French mobile operator Orange and one of the country’s leading banks BNP Paribas have joined forces to launch what they claim will be France’s first “entirely mobile” banking service. The service will become available in November this year. The two companies have formed a partnership and signed a trademark licence agreement to launch what they claim will be an innovative service.  Advisers in all 2,250 branches of BNP Paribas will offer the service from the autumn. It will also be available online. The new service will enable customers to manage their bank accounts and make payments from their mobile phones. The partners aim to equip “thousands” of the bank’s customers with smartphones over the next three years.

Orange has already made several moves in its home market on the mobile banking and payments front. Earlier this year it linked up with the country’s two other mobile operators to form a payments venture called Buyster. The venture, which was billed as having a mid-2011 launch date, is aimed at mobile as well as online payments. The operator has also launched a commercial NFC mobile payment service in the French city of Nice and plans to equip 500,000 of its customers with NFC-enabled handsets by the end of 2011. 

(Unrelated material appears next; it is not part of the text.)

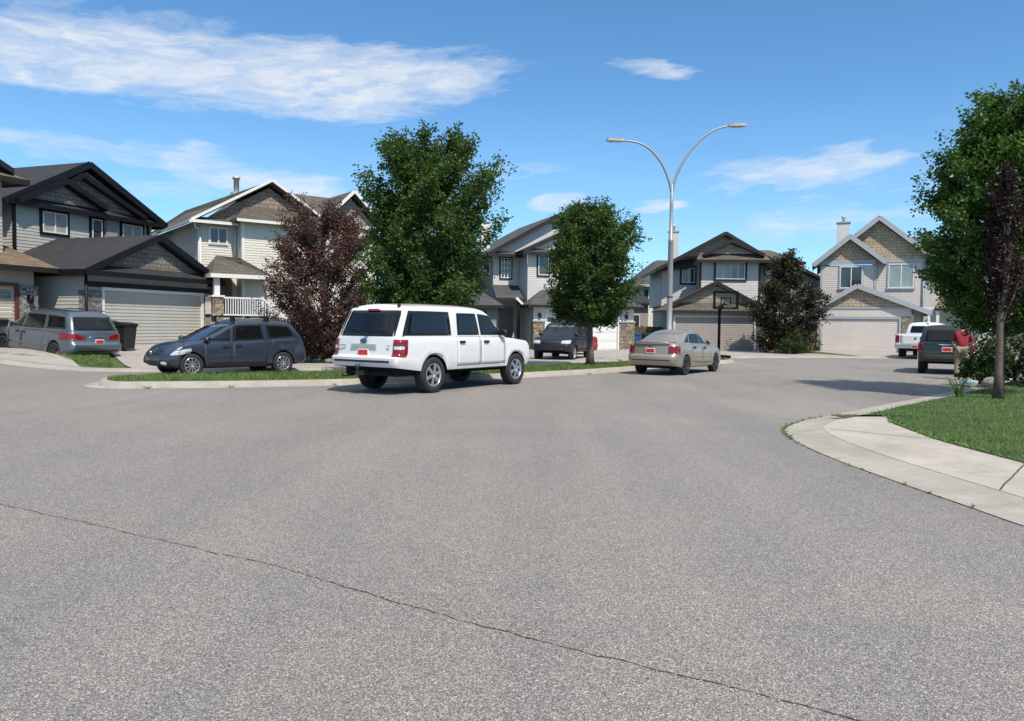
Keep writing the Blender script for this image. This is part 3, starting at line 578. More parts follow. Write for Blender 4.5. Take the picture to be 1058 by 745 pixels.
mb = MB(); mb.box(2.45, 2.95, 2.75, 3.25, 7.9, 8.32); h.out(mb, 'pipe_flashing', METALV)
h.tubes(WHITE, [[(1.66, -.12, 6.3), (1.66, -.12, 3.9)], [(.05, -.1, 6.2), (.05, -.1, .5)], [(-.35, -.5, 6.25), (-.2, -.25, 5.95), (.03, -.1, 5.9)]], .045)

# --- olive house mostly hidden by the boulevard tree
h = House('olive_house', 'dark olive house mostly hidden behind the big boulevard tree, its low charcoal roof showing', 'house', (-7.0, 43.5), (1, .06))
h.walls(SI_OLIVE, .0, 6.1, 0, 5.5, 0, 2.62, corner=None); h.garage_door(.6, 5.4, .08, 2.2, -.04, DOORT, DTRIM, 4, 8)
h.roof(SH_CHAR, [[(-.4, -.4, 2.66), (6.5, -.4, 2.66), (5.0, 2.4, 3.75), (1.0, 2.4, 3.75)], [(6.5, -.4, 2.66), (6.5, 5.6, 2.66), (5, 5.6, 3.75), (5, 2.4, 3.75)], [(-.4, -.4, 2.66), (1, 2.4, 3.75), (1, 5.6, 3.75), (-.4, 5.6, 2.66)]], .14); h.trim(DTRIM, [((-.4, -.42, 2.58), (6.5, -.42, 2.58)), ((6.52, -.4, 2.58), (6.52, 5.6, 2.58))], .05, .18)
h.walls(SI_OLIVE, .0, 4.2, 5.5, 14, 0, 5.7, corner=None); h.gable(SH_CHAR, DTRIM, -.5, 5.6, 4.7, 5.6, 2.1, 7.2, 5.0, 14.4, .24); h.panel(SHAKE_B, [(.2, 5.7), (4, 5.7), (2.1, 6.9)], 5.44); h.window(1.2, 3, 4.0, 5.2, 5.48, WHITE, PANE, 1, trim=DTRIM)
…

According to Delphine Ernotte, executive vice-president at Orange France, the new partnership with BNP Paribas represents “an opportunity to explore new territories and to continue offering customers more and more innovative services.”

For its part, BNP Paribas claims it was the first bank to be available on Apple’s iPad just after the tablet’s launch last year. It also has over 300,000 customers who bank through their mobile phones each month. And it was involved in trialling NFC technology in Nice. BNP Paribas has worked with Orange before in jointly launching a mobile payment and money transfer service in Cote d’Ivoire.